WORK TO COMPLETE:
Only the lines from the start of the data through the line with "from mathutils import Vector, Matrix, Euler" belong in the copy. Restate them word for word, minus the pictures.

══════════

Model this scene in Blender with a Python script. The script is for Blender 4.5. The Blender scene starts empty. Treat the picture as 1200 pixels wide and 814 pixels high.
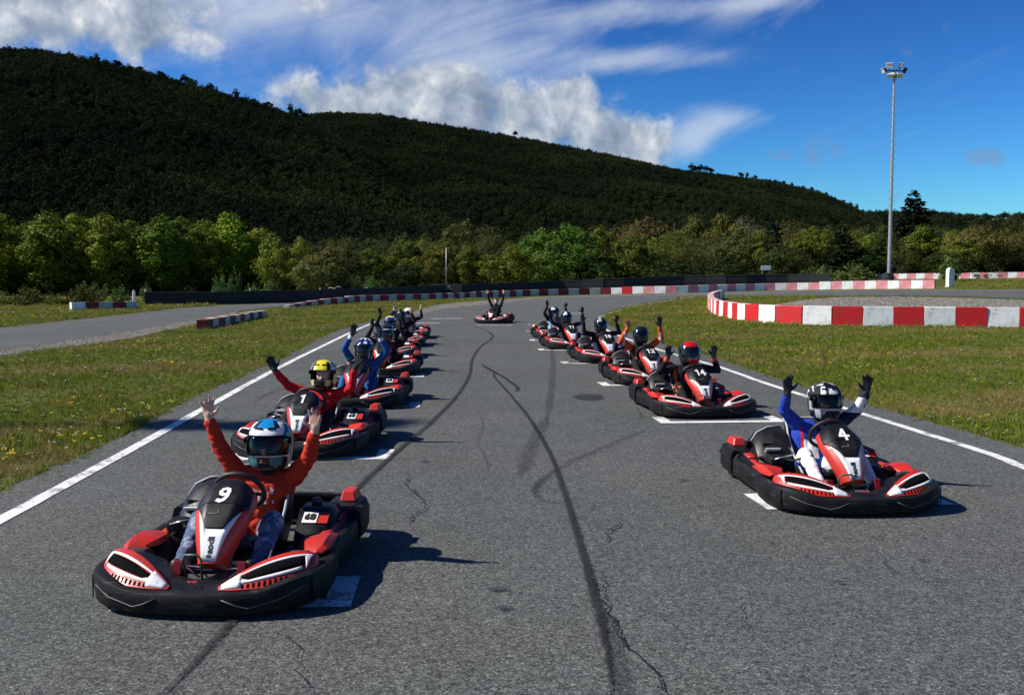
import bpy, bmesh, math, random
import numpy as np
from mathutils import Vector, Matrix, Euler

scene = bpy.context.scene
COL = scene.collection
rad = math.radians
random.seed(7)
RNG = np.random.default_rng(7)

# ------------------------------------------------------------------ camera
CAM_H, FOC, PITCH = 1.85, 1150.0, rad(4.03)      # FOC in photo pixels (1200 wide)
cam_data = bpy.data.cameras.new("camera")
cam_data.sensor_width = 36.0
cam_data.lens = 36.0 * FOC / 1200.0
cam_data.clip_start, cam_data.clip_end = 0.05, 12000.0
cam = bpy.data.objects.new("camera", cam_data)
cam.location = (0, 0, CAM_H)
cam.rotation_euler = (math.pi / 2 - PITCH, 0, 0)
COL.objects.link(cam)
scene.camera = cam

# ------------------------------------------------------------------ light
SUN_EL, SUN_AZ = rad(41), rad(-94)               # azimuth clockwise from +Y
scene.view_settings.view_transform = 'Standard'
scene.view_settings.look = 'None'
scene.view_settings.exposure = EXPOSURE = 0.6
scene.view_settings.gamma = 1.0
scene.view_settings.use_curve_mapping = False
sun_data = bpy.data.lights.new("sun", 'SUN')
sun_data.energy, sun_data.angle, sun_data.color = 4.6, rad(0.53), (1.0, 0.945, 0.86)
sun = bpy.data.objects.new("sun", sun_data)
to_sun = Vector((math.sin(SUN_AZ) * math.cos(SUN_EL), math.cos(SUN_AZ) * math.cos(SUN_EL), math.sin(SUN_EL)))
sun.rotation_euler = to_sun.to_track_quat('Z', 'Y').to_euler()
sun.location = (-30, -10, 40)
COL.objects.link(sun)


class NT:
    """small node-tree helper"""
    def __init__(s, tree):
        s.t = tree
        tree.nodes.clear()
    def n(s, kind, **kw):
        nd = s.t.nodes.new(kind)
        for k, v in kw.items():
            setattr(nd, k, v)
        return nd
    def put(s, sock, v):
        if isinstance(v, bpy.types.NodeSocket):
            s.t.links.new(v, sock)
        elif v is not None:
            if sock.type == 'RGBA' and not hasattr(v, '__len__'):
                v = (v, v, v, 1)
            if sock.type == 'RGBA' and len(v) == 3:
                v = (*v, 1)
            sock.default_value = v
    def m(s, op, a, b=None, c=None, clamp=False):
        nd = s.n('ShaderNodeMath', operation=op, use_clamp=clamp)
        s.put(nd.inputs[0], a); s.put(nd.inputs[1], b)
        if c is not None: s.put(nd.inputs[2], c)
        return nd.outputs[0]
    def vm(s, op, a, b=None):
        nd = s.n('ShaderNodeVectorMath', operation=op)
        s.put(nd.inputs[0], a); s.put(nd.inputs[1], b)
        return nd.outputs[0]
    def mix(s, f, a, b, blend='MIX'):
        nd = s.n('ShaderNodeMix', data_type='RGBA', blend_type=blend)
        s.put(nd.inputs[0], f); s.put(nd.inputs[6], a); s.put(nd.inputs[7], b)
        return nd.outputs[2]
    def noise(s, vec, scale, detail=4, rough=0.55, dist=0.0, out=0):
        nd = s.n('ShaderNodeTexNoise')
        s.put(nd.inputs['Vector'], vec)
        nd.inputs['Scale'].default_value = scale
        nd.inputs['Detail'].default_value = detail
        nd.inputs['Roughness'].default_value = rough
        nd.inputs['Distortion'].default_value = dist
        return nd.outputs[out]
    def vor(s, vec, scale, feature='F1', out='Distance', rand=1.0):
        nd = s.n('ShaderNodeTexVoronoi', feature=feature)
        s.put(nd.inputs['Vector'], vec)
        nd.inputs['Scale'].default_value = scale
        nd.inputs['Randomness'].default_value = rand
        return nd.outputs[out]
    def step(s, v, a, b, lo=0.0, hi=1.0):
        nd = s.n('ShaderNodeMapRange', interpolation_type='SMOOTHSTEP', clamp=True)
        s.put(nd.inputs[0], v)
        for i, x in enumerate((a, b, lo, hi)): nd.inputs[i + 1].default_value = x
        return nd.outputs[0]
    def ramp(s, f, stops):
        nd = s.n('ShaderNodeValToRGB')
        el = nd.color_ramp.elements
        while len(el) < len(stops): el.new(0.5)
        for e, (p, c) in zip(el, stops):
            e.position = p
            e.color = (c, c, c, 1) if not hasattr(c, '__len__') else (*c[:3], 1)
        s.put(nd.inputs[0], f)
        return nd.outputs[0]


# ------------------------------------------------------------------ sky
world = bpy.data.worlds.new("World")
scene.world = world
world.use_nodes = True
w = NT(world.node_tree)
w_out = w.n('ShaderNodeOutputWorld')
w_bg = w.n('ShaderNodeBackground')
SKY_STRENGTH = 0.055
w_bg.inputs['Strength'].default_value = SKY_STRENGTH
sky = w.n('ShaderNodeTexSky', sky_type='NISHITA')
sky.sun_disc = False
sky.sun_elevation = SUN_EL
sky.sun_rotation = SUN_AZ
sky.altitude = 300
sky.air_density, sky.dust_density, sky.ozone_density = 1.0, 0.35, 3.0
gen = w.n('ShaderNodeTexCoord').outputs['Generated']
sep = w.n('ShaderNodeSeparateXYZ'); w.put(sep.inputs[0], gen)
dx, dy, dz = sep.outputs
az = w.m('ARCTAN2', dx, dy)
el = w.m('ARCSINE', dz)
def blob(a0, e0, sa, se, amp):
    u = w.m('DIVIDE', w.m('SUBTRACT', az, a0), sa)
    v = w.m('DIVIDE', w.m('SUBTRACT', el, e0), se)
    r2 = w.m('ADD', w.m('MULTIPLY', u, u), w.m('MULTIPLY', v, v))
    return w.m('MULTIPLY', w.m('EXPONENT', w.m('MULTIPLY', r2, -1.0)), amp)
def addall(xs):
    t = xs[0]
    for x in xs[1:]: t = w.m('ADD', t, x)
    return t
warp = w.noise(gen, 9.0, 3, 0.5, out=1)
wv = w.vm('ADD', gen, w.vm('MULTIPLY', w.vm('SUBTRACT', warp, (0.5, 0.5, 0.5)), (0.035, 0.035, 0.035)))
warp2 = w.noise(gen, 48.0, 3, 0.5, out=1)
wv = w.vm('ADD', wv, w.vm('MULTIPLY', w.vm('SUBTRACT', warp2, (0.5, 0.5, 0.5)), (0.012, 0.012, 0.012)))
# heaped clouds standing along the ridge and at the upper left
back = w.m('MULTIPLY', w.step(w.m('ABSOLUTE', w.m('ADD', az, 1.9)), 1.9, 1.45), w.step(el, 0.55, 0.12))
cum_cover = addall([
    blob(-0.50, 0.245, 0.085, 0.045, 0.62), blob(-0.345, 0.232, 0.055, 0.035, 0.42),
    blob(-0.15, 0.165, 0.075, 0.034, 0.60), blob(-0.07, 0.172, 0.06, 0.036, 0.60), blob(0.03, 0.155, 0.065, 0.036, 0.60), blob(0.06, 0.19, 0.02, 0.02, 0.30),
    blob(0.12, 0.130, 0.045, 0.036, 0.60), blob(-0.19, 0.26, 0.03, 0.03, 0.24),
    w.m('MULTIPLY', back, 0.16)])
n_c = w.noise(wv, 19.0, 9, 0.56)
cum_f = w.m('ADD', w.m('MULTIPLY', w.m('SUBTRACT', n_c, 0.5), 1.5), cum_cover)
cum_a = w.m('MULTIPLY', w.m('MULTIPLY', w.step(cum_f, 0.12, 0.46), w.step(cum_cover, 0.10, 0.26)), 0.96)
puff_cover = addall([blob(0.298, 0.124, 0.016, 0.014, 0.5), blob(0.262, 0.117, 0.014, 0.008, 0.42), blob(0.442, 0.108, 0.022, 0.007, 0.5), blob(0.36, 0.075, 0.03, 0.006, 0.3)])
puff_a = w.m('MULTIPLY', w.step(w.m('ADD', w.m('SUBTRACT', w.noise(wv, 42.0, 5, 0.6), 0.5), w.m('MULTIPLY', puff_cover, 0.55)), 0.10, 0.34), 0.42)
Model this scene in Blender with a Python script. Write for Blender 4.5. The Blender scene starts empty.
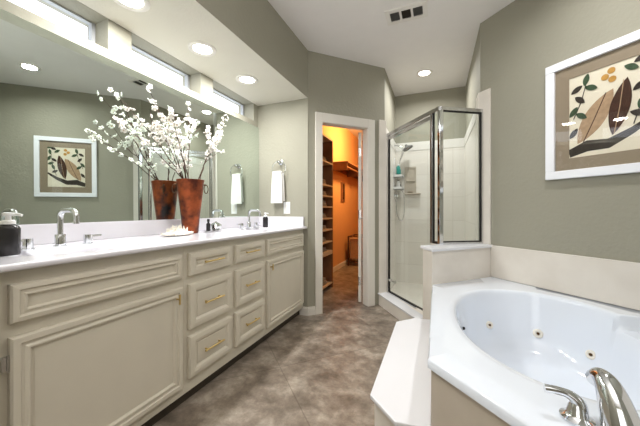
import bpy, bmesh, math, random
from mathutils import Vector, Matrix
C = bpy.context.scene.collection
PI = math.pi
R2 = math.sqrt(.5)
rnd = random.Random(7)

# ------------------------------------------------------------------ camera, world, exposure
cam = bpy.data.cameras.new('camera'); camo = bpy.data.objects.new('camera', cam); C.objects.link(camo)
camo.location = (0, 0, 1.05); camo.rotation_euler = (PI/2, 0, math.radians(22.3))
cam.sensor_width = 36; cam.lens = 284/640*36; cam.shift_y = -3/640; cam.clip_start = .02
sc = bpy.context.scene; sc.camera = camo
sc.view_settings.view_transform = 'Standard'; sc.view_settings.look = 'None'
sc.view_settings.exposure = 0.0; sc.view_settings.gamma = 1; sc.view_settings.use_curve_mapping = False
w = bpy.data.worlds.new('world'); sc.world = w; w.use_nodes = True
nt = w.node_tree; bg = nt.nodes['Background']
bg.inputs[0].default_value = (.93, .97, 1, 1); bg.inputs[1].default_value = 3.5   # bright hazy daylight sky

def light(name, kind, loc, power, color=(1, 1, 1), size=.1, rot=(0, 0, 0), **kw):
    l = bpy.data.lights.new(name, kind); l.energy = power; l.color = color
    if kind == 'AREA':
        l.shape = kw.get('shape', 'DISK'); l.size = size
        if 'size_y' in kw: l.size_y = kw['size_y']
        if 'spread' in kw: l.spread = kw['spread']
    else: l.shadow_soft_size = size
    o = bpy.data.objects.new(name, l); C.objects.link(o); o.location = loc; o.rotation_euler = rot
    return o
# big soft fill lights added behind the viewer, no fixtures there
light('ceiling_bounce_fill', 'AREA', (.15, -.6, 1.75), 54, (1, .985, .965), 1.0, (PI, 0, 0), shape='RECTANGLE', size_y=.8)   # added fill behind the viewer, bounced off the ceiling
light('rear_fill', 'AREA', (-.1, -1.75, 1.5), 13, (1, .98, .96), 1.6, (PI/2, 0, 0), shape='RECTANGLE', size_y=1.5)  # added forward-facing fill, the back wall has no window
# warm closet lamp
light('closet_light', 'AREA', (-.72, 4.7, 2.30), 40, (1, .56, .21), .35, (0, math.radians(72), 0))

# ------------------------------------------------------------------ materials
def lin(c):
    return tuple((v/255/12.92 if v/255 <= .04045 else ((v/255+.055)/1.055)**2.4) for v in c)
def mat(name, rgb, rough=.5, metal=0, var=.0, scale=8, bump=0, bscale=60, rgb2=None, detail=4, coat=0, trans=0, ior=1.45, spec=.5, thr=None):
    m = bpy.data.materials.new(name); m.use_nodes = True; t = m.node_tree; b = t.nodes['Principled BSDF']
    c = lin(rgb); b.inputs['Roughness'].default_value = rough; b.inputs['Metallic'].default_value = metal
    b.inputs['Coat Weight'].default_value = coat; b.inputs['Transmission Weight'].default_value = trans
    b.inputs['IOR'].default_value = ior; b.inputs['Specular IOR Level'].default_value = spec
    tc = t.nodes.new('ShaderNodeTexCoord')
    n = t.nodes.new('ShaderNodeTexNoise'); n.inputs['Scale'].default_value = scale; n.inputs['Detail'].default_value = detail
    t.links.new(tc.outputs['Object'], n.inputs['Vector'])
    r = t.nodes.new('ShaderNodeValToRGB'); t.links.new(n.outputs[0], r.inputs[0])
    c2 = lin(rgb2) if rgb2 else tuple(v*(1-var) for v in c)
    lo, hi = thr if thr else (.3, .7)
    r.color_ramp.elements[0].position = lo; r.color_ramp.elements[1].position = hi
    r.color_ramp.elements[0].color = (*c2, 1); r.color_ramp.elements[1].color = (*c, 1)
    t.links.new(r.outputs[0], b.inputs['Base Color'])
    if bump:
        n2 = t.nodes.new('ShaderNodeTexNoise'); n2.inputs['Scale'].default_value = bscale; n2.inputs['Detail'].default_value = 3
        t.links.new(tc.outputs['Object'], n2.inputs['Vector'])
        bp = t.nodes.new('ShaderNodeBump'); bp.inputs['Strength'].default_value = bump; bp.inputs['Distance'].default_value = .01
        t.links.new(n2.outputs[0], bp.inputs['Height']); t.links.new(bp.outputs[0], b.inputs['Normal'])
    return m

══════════

ANSWER TO THIS PROBLEM:
Model this scene in Blender with a Python script. The script is for Blender 4.5. The Blender scene starts empty. Treat the picture as 1200 pixels wide and 814 pixels high.
import bpy, bmesh, math, random
import numpy as np
from mathutils import Vector, Matrix, Euler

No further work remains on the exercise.